Nicht nur die Kritiker des Vietnam-Krieges profitierten von diesem Urteil. 1973 schickte sich der Verleger Rupert Murdoch an, seine ersten Baby-Schritte in den USA zu unternehmen. Er zog ebenfalls seine Lehren daraus. Zunächst bei einem unbedeutenden Regionalblatt namens «The News» in San Antonio, das er nach dem Vorbild der britischen «Sun» in ein Skandalblatt umfunktionierte.
Danach erwarb er die «New York Post», die älteste Zeitung der USA. Auch hier ging Murdoch mit dem gleichen Rezept vor: Die zuvor verschlafene Zeitung wurde zu einem schreienden Blut-und-Sperma-Blatt, angereichert mit erzkonservativer politischer Meinungsmache. Auch hier war der kommerzielle Erfolg durchschlagend.

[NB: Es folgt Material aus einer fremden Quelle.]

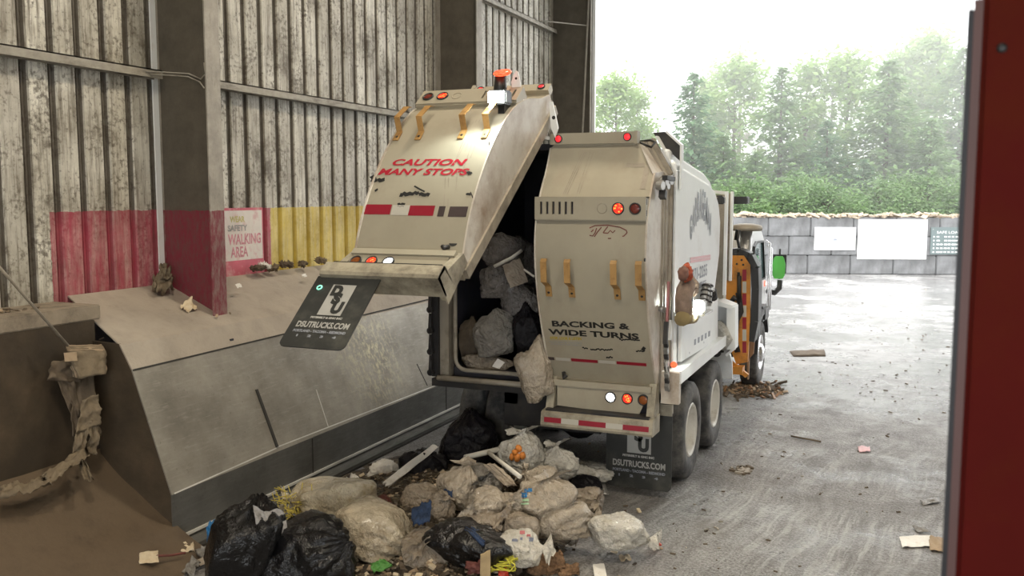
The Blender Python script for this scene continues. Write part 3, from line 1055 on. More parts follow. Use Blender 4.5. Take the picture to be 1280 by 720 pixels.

Der Höhepunkt von Murdochs US-Feldzug war die Gründung der TV-Station Fox News. Zusammen mit Roger Ailes, einem ehemaligen Berater von Richard Nixon, stellte er eine konservative Alternative zu den vermeintlich linksliberal verseuchten Mainstream-Medien auf die Beine. Unter dem Slogan «fair and balanced» (fair und ausgewogen) wurde in der Folge schamlos rechte Propaganda vom Übelsten verbreitet. Das sollte sich auszahlen. Fox News stieg zum TV-Kabel-Kanal mit der höchsten Einschaltquote auf, Murdoch verdiente sich dumm und dämlich.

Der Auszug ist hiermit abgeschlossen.